D.E.E.P. Aerobics combines dance with protest

D.E.E.P Aerobics may sound like a more intense aerobic workout, but this new form of exercise is actually a combination of costumes, protest and dance, standing for Death Electronic Emo Protest Aerobics.

On Saturday, Miguel Gutierrez, founder of the style, came to the Activities and Recreation Center’s multipurpose room to teach the form of exercise as a George A. Miller visiting artist at the University’s dance department.

Gutierrez has performed both solo and group pieces under the moniker “Miguel Gutierrez and the Powerful People.” He has presented his works at both national and international festivals, such as the Paris Autumn Festival and most recently, the American Realness Festival in New York.

At the event, Gutierrez was wearing a hula hoop, neon swimming goggles and short, tight black briefs. Costumes ranged from fishnets, silver spandex and ballerina costumes; one participant dressed up in a black mask, fedora and tap shoes. For those participants who weren’t wearing costumes, the program provided a transformation station before the workout. There, members could spice up their clothing with brightly colored feather boas, aluminum foil and neon-colored bikini bottoms.

The room appeared more like a rave than a workout room. Different colored lights streamed through the dark room and loud, thumping music was blaring through large speakers.

“Self-consciousness is the illusion that this is only happening to me,” Gutierrez said.

He then had the group repeat the motto four times before they began to warm up.

The warm-up consisted of stretching various body parts — but not those that one would expect. Gutierrez led the group in “stretching” their eyes, ears, noses and tongues.

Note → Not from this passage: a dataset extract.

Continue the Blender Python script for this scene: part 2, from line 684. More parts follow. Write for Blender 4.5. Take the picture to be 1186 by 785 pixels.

The group then went through several exercises that ran the gamut from pretending to be a rock star at a concert to attempting to push against the floor of the room. All of the exercises were accompanied by music and had a message of body acceptance and self-love. The rallying cry of the session was, “I’m still alive, and I’m not afraid to die” and was repeated often.

One particular part of the program involved Gutierrez requesting that participants pretend to be English girls running through the countryside while creating instant poetry. The group then all went to one side of the room and pretended as if they were standing on the edge of a cliff and crying out to the English countryside.

Finally, the exercise ended with the participants pretending to have gone completely insane. Group members were rolling on the floor, crying and wailing.

At the end of the program, Gutierrez informed everyone that they were all certified D.E.E.P. Aerobics master teachers.

Mariha Khan, freshman in FAA, took Gutierrez’s presentation to heart.

“Once you get past the awkward and embarrassing self-conscious points, you feel such a release,” Khan said. “He has an amazing message. I’m going to share this with other people. I’m going to make them do it.”

Maddie Rehayem, freshman in LAS, said she was also excited by the fact that she could teach others D.E.E.P. Aerobics.

“I’m now a master certified teacher of this, which is so cool. I want to show others this because I’ve never seen anything like this before,” Rehayem said. “I feel refreshed.”